I use about a dozen control characters regularly. This is not unusual for someone who works closely with server operating systems.

[0] I'm not sure how to gauge your knowledge of communication signalling or protocols, so I apologize if I'm being pedantic. It sounds like you have ideas about alternatives (and this is interesting to me), so I am curious about any specifics you can share or link to.

> Either way, you want to generally avoid C-c for copy in terminals because it's already bound to the all important "send sigterm signal to foreground process". This is on a long list of ancient cruft that exists in terminal emulators and shells.

stty intr ^X

Then ctrl-c will no longer bother you, and your muscle memory will quickly adapt as X is very close to C

I mapped intr to control g some 30 years ago. It's the interrupt key in emacs. I gave up after some months because I still had to use control c on any terminal that I didn't control.

By the way, I don't even know if I could paste with control c or control shift c back then. Maybe there was only middle click.

I could try again now and see what happens.

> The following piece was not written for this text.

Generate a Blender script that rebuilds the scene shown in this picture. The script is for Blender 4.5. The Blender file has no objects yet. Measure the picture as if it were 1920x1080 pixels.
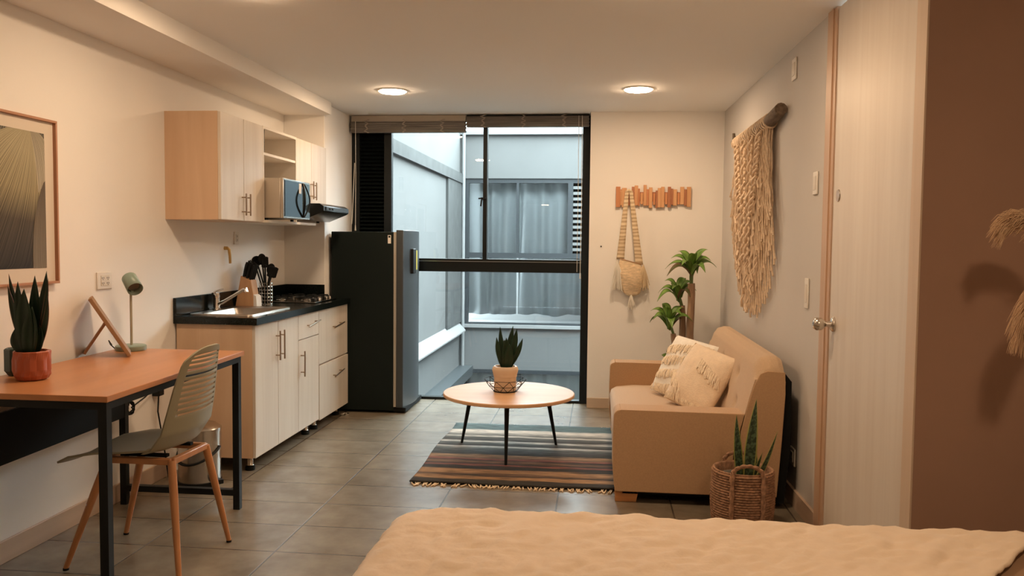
import bpy, bmesh, math, random
from mathutils import Vector, Matrix, noise
PI = math.pi
R = math.radians
random.seed(7)
C = bpy.context.scene.collection
S = bpy.context.scene

# ------------------------------------------------------------------ camera, world, exposure
F = 1550.0
yaw, pitch, roll = R(5.99689), R(3.08574), R(0.58283)
cy, sy = math.cos(yaw), math.sin(yaw)
fw = Vector((-sy*math.cos(pitch), cy*math.cos(pitch), -math.sin(pitch)))
rt = Vector((cy, sy, 0))
up = rt.cross(fw)
r2 = math.cos(roll)*rt + math.sin(roll)*up
u2 = -math.sin(roll)*rt + math.cos(roll)*up
cd = bpy.data.cameras.new('camera')
cam = bpy.data.objects.new('camera', cd)
C.objects.link(cam)
m3 = Matrix((r2, u2, -fw)).transposed()
cam.matrix_world = Matrix.Translation((0, 0, 1.35)) @ m3.to_4x4()
cd.sensor_width = 36
cd.lens = F*36/1920
cd.clip_start = 0.05
S.camera = cam
S.view_settings.view_transform = 'Standard'
S.view_settings.look = 'None'
S.view_settings.gamma = 1
S.view_settings.use_curve_mapping = False
S.view_settings.exposure = 0.0
w = bpy.data.worlds.new('world')
S.world = w
w.use_nodes = True
wb = w.node_tree.nodes['Background']
wb.inputs[0].default_value = (0.80, 0.955, 1.0, 1)
wb.inputs[1].default_value = 18.0
LAMP_STRENGTH = 178.0
LAMP_COLOR = (1.0, 0.70, 0.44)

# ------------------------------------------------------------------ materials
MATS = {}
def mat(name, col, rough=0.6, metal=0.0, var=0.0, scale=8.0, stretch=None, bump=0.0, bscale=60.0, spec=0.5, coat=0.0, transl=0.0, sheen=0.0):
    if name in MATS: return MATS[name]
    m = bpy.data.materials.new(name); m.use_nodes = True
    nt = m.node_tree; N = nt.nodes; L = nt.links
    b = N['Principled BSDF']
    b.inputs['Base Color'].default_value = (*col, 1)
    b.inputs['Roughness'].default_value = rough
    b.inputs['Metallic'].default_value = metal
    b.inputs['Specular IOR Level'].default_value = spec
    b.inputs['Coat Weight'].default_value = coat
    b.inputs['Sheen Weight'].default_value = sheen
    tc = N.new('ShaderNodeTexCoord')
    if var > 0:
        mp = N.new('ShaderNodeMapping'); mp.inputs['Scale'].default_value = stretch or (1, 1, 1)
        L.new(tc.outputs['Object'], mp.inputs['Vector'])
        n = N.new('ShaderNodeTexNoise'); n.inputs['Scale'].default_value = scale; n.inputs['Detail'].default_value = 6
        L.new(mp.outputs[0], n.inputs['Vector'])
        cr = N.new('ShaderNodeValToRGB')
        a, c = cr.color_ramp.elements
        a.position, c.position = 0.3, 0.7
        a.color = (*[max(0, x*(1-var)) for x in col], 1)
        c.color = (*[min(1, x*(1+var)) for x in col], 1)
        L.new(n.outputs['Fac'], cr.inputs['Fac']); L.new(cr.outputs[0], b.inputs['Base Color'])
    if bump > 0:
        n2 = N.new('ShaderNodeTexNoise'); n2.inputs['Scale'].default_value = bscale; n2.inputs['Detail'].default_value = 3
        L.new(tc.outputs['Object'], n2.inputs['Vector'])
        bp = N.new('ShaderNodeBump'); bp.inputs['Strength'].default_value = bump; bp.inputs['Distance'].default_value = 0.004
        L.new(n2.outputs['Fac'], bp.inputs['Height']); L.new(bp.outputs[0], b.inputs['Normal'])
    MATS[name] = m
    return m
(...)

I didn't know you could do this before this thread this is a great idea.
Muscle memory doesn't help with "not quite what I'm used to, but it's very close". It doesn't handle conditional statements.
That's actually the worst though. I use selecting to highlight text that I'm reading as an aid. Copy-on-select is a huge dealbreaker for me because it clobbers my clipboard when I don't want it to.
To be pedantic X11 has a copy on select feature which works on virtually all applications. This means you get by default 2 different clipboards although some environments/applications have an option to sync them among other additional features like being able to select from the last n pastes which may be optionally persisted through reboots for example.